While most tech employees have long supported Democratic candidates instead of Republican ones, previous presidential campaigns, including those of Hillary Clinton and former President Barack Obama, relied more on donors and corporations outside of the technology realm.

In addition to Alphabet and Microsoft, employees at the personal injury firm Morgan & Morgan, J.P. Morgan Chase, and Time Warner, now part of AT&T, were all major donors to Clinton’s 2016 campaign, according to Open Secrets. In 2012, Microsoft, Google, Deloitte, Time Warner, and Disney employees were among the top donors to Obama’s reelection campaign.

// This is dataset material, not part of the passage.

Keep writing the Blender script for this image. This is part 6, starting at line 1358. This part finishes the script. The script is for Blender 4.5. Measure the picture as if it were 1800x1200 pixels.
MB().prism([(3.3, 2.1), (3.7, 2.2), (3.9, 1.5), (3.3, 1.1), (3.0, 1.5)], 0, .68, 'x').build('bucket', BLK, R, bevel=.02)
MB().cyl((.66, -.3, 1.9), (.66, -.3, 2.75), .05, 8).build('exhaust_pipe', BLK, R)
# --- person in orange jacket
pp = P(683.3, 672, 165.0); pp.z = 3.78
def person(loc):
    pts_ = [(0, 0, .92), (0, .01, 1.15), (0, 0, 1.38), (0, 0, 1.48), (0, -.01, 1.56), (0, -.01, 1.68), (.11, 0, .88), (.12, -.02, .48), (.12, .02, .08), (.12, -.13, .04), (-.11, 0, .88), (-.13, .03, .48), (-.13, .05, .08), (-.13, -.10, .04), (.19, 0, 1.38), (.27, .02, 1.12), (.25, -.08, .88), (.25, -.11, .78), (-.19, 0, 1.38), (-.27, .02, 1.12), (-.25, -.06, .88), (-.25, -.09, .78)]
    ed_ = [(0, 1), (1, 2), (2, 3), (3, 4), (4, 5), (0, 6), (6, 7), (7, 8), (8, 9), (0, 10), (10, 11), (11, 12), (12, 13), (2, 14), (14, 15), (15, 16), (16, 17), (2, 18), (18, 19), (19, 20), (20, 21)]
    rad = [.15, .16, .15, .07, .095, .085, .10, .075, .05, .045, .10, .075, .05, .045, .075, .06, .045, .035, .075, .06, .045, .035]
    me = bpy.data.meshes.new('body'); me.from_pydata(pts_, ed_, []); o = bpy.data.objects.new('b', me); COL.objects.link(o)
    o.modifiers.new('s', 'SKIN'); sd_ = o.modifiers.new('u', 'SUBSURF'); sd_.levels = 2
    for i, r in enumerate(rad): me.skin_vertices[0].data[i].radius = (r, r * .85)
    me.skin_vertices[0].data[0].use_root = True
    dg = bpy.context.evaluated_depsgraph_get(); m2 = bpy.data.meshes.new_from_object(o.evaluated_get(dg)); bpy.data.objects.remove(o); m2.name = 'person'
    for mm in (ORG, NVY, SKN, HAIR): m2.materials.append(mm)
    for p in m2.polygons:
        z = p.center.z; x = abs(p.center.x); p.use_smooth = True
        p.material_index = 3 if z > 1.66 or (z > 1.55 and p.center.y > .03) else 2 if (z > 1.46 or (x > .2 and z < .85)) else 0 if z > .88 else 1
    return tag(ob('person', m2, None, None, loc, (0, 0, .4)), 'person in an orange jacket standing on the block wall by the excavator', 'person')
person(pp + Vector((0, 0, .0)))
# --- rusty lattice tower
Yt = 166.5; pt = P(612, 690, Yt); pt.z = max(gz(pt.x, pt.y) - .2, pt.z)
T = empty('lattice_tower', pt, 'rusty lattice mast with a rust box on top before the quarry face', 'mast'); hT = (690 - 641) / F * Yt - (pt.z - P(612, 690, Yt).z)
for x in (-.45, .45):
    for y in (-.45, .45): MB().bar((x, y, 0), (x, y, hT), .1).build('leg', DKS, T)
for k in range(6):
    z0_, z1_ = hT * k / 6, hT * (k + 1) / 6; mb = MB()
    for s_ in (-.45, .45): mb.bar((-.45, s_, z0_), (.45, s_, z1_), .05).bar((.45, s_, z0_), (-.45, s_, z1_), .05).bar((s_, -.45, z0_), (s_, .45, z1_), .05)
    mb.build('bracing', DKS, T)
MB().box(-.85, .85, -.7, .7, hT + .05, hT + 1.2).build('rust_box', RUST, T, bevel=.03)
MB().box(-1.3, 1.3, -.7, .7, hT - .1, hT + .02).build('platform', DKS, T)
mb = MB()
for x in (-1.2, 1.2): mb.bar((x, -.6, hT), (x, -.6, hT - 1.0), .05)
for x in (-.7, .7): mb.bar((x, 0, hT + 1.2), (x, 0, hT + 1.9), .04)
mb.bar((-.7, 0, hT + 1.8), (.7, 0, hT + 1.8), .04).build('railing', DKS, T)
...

Wall Street employees also donated to Biden’s presidential campaign, with Goldman Sachs, Citigroup, Bank of America, Wells Fargo, and JP Morgan giving a collective $3.7 million. But Alphabet employees donated over $5.2 million, and Microsoft, Amazon, and Facebook employees gave $3.2 million, $2.8 million, and $1.9 million, respectively.

While campaign finance law prohibits corporations from donating directly to political campaigns, their employees can donate to campaigns as they choose.

During former President Donald Trump’s reelection bid, employees at American Airlines, Boeing, Lockheed Martin, Wells Fargo, and several government agencies donated the most to his campaign, according to Open Secrets.

The findings follow a growing wave of anti-big tech rhetoric, largely from Republicans who have alleged that the companies are biased against them and sensor conservative content at a far greater rate at which they censor liberal content. Tech companies, however, have denied that their censorship policies are politically motivated and that the beliefs of their employees guide their censorship decisions.

Lawmakers from both parties have also argued that tech companies, especially Facebook, Google, and Amazon, are too big, with many calling for additional governmental oversight and others calling for them to be broken up. The three companies are all facing antitrust investigations, and their three CEOS are scheduled to testify before a House committee in March.